28/01/2020

In our E-News article of November 2018 entitled ‘Do Industry super fund investors know what they’re investing in?’, we highlighted the dubious practice by many Industry Super funds of mis-characterising the ‘Defensive’ and ‘Growth’ characteristics of the assets held within their portfolios.

The widespread practice of calling a Growth asset Defensive seeks to lower the perceived risk associated with a portfolio while enhancing the overall return.  This allows funds that do this to ‘game’ the league tables of returns for use as a slick marketing tool.

In our article we highlighted the Hostplus Balanced fund (among others) as being the most impacted by such a practice.  Whilst Hostplus market this fund as ‘Balanced’ it is in fact a ‘High Growth’ fund.

The banking and superannuation regulator APRA (Australian Prudential Regulatory Authority) recently (though quite belatedly in APC’s opinion) exposed Industry Super for exactly this practice and held out Hostplus as the most egregious.

APRA’s ‘Heatmap’ assessed Hotplus’ flagship Balanced MySuper product as having a staggering 93% allocation to Growth assets!  As our article in November 2018 suggested it is very doubtful indeed that many of the investors in such a product would have truly understood the risk profile of the investment.   

It is clear that for anybody to assess superannuation (or any investment for that matter) they cannot just look at returns in isolation. Given APRA still have not provided a strict guideline on what a Defensive and Growth asset actually is, funds will continue to apply inconsistent and often misleading characterisations of their own.

In our E-News article of February 2019 entitled “Industry Super Funds – illiquid asset valuations called into question”, we highlighted the conflicted arrangement of how Industry Super funds value their own unlisted assets.  APRA has now also called into question how these assets are characterised by Industry Super.  These assets are almost always Direct Property.

Industry Super’s argument seems to be that if a property is owned by a listed entity (for example a Real Estate Investment Trust – REIT- listed on a stock exchange) then it should be characterised largely as ‘Growth’ whereas if it is owned by an unlisted entity (for example the ISPT – Industry Super Fund Property Trust) then it should be largely considered a Defensive asset.  However the asset itself, in both cases a direct property, would be identical.

It simply does not make sense for the characteristic of an asset to be determined by how it is owned and not by the asset itself.  Yet this is the central defence by Industry Super of how it makes these asset characterisation decisions.
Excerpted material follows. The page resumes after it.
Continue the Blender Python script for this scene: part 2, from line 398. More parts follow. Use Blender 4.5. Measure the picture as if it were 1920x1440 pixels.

As we demonstrated in our E-News article of November 2018 entitled ‘Do Industry super fund investors know what they’re investing in?’, when correctly characterised, the Hostplus fund does not outperform.  APRA’s ‘Heatmap’ showed infact that the Hostplus MySuper product underperformed APRA’s own ‘simple reference portfolio’. APC continues to be of the view that until such time that APRA and ASIC (Australian Securities and Investment Commission) publish a set of guidelines that all industry participants MUST adhere to, the issue of asset mis-characterisation and therefore a lack of consumer protection will continue to be a problem.